▶ Task instructions:
Select, from the material below, each line with "pixels" in it.

(Scripts that build scenes)
- - -

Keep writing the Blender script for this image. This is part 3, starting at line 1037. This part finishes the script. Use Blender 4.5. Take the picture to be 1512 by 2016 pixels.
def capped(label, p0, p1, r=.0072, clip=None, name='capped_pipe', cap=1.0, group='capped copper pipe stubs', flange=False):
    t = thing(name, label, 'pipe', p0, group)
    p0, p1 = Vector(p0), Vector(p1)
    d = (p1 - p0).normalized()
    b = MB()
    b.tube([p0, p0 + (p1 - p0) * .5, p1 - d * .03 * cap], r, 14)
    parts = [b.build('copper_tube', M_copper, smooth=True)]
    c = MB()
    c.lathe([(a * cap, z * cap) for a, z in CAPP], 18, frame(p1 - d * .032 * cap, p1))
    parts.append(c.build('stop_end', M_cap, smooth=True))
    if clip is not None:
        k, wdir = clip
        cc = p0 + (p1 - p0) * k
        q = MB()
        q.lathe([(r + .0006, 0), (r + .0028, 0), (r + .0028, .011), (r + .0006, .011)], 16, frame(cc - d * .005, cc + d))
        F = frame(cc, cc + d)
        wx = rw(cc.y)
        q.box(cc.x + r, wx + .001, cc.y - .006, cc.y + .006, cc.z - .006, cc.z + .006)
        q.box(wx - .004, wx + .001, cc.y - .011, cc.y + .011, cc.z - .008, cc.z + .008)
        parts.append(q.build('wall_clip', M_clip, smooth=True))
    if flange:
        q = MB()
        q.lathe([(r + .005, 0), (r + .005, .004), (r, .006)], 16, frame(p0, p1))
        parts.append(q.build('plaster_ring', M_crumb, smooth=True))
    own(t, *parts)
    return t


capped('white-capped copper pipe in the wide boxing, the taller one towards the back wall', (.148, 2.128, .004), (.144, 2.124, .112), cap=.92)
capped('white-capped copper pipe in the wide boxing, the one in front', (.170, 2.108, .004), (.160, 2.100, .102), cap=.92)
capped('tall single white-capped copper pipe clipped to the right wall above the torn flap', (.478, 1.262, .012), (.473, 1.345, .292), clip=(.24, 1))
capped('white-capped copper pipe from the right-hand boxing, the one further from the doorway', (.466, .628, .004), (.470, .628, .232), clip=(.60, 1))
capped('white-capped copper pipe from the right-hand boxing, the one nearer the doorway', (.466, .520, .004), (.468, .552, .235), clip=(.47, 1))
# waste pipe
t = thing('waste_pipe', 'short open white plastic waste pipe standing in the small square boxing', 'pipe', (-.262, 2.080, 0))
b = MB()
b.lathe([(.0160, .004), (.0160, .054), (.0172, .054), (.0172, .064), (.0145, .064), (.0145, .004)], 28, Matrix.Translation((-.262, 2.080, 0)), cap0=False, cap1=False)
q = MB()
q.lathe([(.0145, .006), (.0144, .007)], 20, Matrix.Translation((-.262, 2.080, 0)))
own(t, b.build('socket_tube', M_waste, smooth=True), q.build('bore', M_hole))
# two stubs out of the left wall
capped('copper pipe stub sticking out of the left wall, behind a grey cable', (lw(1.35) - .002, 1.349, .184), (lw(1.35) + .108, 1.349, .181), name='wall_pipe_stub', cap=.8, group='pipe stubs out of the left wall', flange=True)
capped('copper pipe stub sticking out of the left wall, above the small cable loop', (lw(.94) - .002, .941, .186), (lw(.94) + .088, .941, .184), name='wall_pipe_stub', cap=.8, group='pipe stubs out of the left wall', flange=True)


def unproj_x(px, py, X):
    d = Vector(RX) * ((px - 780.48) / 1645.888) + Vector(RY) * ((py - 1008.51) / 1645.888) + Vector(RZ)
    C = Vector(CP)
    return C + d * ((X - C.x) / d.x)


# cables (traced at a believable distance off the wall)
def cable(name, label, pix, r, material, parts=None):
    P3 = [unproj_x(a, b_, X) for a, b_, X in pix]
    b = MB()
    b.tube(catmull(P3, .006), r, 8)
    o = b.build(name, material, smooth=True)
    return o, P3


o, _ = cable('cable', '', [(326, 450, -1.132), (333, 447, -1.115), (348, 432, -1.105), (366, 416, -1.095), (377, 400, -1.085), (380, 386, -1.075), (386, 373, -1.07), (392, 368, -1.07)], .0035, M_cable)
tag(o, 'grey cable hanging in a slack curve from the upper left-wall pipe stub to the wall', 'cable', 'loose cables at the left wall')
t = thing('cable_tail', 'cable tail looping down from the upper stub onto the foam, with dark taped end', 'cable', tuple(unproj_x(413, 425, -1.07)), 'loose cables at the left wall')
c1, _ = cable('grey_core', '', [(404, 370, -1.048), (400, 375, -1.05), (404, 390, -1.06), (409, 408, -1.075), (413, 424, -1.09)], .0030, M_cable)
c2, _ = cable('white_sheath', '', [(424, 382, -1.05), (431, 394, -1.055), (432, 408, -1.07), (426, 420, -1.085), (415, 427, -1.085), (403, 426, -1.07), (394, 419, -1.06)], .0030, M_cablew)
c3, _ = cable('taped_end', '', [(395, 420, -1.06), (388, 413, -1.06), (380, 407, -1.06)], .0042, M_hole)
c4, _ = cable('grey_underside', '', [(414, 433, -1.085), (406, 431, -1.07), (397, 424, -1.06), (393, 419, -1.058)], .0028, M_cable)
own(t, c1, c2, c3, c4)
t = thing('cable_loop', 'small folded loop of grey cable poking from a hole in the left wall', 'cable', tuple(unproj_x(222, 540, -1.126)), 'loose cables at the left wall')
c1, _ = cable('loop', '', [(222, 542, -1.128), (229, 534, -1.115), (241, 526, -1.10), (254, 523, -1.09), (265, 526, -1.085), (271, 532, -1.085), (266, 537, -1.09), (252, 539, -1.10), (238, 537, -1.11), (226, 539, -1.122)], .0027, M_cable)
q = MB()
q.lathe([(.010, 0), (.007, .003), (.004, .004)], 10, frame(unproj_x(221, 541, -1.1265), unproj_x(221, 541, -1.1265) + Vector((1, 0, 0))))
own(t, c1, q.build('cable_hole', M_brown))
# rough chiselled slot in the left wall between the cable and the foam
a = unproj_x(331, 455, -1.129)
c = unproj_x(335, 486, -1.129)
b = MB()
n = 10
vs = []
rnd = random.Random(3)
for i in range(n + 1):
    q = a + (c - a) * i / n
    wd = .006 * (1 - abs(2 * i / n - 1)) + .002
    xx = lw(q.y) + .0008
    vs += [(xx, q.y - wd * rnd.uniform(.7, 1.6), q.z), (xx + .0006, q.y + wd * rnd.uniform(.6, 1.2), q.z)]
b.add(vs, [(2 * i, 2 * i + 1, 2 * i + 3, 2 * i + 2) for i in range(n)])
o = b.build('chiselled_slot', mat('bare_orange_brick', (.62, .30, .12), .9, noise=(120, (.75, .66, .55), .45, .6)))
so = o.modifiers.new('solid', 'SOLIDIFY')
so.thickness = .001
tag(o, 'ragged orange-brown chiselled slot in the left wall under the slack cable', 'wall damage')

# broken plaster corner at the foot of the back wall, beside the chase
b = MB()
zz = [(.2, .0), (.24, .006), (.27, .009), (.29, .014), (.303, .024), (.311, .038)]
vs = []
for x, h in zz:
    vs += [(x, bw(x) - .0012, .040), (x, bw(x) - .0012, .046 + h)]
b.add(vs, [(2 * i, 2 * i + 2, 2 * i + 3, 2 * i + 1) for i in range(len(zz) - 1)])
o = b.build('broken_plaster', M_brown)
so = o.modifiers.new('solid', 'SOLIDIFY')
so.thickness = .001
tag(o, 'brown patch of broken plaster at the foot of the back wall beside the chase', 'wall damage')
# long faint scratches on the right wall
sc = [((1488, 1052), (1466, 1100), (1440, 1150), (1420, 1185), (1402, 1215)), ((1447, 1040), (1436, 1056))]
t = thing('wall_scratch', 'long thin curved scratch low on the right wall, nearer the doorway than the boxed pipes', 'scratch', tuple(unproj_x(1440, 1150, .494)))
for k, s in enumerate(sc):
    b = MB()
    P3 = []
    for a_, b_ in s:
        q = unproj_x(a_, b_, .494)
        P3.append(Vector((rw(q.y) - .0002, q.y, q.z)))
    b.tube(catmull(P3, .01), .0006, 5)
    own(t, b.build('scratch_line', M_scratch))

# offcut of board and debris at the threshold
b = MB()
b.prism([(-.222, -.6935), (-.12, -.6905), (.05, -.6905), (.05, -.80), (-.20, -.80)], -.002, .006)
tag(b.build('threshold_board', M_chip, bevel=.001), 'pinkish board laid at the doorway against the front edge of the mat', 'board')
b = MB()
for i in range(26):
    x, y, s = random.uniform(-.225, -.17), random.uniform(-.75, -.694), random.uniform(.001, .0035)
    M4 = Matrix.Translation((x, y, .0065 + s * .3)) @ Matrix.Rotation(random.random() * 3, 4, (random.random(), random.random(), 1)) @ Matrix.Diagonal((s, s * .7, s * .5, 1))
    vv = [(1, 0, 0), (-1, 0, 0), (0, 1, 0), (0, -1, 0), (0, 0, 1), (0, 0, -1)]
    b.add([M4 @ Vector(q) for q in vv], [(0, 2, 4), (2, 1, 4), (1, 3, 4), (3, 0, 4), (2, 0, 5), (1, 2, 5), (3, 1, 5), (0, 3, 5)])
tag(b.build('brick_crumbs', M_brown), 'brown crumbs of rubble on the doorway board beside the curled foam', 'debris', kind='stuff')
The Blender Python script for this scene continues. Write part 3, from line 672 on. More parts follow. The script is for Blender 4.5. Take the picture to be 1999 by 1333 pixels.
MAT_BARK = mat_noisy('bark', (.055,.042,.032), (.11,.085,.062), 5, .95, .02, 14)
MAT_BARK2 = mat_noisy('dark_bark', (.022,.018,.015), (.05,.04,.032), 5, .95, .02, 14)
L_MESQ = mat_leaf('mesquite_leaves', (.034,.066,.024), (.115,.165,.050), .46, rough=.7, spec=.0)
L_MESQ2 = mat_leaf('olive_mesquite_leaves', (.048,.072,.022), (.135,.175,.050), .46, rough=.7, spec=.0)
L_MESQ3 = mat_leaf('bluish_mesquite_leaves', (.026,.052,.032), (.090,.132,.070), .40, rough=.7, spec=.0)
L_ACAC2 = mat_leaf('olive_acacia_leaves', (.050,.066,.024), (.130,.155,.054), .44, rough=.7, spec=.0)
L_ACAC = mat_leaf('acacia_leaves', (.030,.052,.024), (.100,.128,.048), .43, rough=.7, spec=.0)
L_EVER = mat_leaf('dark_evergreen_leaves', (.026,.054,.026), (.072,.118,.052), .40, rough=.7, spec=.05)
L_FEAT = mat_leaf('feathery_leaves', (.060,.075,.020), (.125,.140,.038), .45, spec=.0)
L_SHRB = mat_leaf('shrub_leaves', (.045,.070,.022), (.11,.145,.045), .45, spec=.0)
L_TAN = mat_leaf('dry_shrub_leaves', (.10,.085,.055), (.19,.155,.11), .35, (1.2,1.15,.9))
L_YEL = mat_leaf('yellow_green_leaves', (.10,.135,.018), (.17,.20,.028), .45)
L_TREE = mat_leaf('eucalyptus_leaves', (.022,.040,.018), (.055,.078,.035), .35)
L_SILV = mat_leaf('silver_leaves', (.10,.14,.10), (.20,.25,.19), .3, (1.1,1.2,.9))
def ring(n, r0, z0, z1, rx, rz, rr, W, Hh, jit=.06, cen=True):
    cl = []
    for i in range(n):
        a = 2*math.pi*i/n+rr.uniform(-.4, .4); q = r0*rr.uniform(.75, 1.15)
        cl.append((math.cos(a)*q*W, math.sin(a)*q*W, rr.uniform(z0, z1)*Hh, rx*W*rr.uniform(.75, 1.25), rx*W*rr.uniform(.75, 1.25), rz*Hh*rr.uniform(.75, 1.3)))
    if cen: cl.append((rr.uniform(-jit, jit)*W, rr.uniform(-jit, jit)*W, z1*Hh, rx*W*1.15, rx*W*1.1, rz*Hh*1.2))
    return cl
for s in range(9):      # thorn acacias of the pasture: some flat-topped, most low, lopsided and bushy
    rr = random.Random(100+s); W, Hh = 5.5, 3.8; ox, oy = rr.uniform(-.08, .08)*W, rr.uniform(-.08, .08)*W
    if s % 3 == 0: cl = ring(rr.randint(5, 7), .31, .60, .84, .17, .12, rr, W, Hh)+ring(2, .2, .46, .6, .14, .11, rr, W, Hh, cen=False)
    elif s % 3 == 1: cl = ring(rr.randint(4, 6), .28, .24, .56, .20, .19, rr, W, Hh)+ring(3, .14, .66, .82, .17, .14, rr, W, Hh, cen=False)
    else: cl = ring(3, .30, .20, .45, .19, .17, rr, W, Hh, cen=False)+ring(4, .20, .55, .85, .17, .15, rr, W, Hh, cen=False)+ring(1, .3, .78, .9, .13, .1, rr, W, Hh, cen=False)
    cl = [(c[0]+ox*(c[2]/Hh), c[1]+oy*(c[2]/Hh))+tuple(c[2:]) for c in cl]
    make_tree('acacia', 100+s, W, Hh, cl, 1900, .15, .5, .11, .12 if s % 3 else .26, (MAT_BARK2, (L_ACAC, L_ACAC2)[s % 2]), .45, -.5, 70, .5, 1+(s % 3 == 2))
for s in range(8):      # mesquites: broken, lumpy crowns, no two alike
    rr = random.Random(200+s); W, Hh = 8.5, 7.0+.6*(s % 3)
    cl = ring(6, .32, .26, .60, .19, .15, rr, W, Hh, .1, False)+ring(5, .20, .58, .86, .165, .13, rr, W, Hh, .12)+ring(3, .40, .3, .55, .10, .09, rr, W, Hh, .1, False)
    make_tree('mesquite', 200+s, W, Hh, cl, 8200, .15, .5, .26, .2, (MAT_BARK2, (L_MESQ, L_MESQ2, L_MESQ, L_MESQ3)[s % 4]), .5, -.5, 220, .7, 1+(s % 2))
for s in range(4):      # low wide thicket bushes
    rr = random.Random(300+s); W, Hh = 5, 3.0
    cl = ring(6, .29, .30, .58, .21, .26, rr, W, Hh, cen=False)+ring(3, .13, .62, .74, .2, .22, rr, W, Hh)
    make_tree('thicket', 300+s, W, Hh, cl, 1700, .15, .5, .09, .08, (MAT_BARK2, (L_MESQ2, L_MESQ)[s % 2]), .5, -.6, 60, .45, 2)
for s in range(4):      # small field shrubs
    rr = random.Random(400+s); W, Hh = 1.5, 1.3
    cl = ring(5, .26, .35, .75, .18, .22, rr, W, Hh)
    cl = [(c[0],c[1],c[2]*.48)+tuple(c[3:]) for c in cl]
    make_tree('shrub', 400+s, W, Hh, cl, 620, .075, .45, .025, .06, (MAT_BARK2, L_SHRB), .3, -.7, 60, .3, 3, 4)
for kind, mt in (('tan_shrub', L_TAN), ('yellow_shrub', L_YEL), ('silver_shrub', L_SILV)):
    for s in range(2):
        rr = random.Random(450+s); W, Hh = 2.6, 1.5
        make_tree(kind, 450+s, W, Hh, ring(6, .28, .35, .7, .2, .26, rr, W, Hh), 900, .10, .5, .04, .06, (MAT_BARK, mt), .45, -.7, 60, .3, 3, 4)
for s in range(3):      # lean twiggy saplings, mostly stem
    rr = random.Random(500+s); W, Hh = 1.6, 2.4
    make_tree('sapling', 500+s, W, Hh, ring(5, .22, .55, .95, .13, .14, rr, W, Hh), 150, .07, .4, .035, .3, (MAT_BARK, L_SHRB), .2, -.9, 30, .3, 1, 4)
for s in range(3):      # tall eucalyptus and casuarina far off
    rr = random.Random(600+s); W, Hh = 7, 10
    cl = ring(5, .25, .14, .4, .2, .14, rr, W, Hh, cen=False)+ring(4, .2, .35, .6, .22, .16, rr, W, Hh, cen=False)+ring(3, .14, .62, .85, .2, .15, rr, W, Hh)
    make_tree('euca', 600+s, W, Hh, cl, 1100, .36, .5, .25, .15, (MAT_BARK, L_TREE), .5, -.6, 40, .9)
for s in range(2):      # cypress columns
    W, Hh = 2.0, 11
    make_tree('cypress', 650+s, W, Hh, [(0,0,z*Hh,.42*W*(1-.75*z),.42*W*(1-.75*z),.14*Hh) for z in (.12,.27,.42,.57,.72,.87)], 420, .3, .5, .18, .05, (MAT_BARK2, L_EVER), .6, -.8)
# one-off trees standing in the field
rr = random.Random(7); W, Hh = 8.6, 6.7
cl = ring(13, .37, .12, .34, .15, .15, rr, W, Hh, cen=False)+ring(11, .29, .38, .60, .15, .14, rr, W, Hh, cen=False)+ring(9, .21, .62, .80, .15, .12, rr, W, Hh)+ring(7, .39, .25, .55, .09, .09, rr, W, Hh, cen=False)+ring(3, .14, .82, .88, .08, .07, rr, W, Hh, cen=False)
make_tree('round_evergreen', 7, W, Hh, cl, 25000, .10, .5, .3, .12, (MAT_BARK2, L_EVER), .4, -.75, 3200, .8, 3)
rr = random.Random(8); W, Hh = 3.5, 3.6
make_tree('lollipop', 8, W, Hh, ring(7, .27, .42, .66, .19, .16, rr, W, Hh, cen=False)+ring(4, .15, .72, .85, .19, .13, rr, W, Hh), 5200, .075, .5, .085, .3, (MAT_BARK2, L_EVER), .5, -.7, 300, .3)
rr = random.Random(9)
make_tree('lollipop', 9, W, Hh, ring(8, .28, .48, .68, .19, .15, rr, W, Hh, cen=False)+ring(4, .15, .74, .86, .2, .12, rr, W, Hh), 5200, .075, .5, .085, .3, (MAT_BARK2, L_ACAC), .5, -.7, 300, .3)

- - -

▶ Correct response:
Keep writing the Blender script for this image. This is part 3, starting at line 1037. This part finishes the script. Use Blender 4.5. Take the picture to be 1512 by 2016 pixels.
The Blender Python script for this scene continues. Write part 3, from line 672 on. More parts follow. The script is for Blender 4.5. Take the picture to be 1999 by 1333 pixels.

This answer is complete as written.